The UK took a significant step forward today in its plans to require TCFD-aligned climate reporting for pension schemes, with the release by the Department for Works and Pensions (DWP) of legislation to be debated in Parliament in the coming months.

With the publication of its new regulations, the UK becomes first major economy to push forward plans to make pension schemes mitigate against the risks of climate change, according to the DWP.

Minister for Pensions Guy Opperman said:

“These world-leading regulations we outline today ensure these risks are accounted for, and are done so with total transparency.

“In a matter of just a few months, savers will be able to determine for themselves if the investment aligns with their values or if they are comfortable with how their pension could be affected by climate change.”

The new legislation follows the announcement by the DWP in August 2020 that it would require pension schemes with £5 billion or more in assets to assess and report on the financial risks of climate change, in line with the recommendations of the Task Force on Climate-related Financial Disclosures (TCFD), within their portfolios by late 2022, followed by schemes with £1 billion or more in assets the following year.
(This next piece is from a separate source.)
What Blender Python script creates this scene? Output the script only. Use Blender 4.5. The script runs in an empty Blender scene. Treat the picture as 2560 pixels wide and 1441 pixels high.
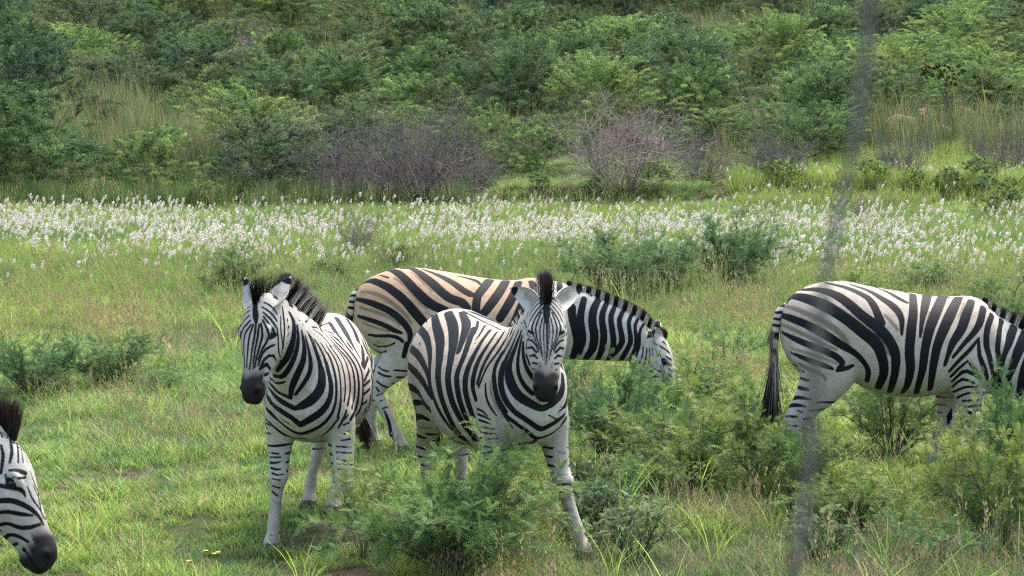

According to the DWP, the department will consider extending the rules to smaller pension schemes as soon as 2024.

The TCFD was established by the Financial Stability Board in 2015, with the goal of developing consistent disclosure standards for companies, in order to enable investors and other stakeholders to assess the companies’ climate-related financial risk.

The core elements of the TCFD-aligned reporting that will be required for pension trustees include disclosures regarding their schemes’ governance around climate-related risks and opportunities, the actual and potential impacts of climate-related risks and opportunities on the organisation’s businesses, strategy and financial planning, the processes used to identify, assess and manage these risks, and the metrics and targets used to assess and manage relevant climate-related risks and opportunities. This will include the performance of scenario analysis to assess the potential impact of the risks on scheme assets, and obtaining the Scope 1, Scope 2, and Scope 3 greenhouse gas emissions information (Scope 3 only following the first year), among other data.

Opperman said:

“Climate change is the number one issue of our generation, and as such, it carries a material risk to our financial investments.”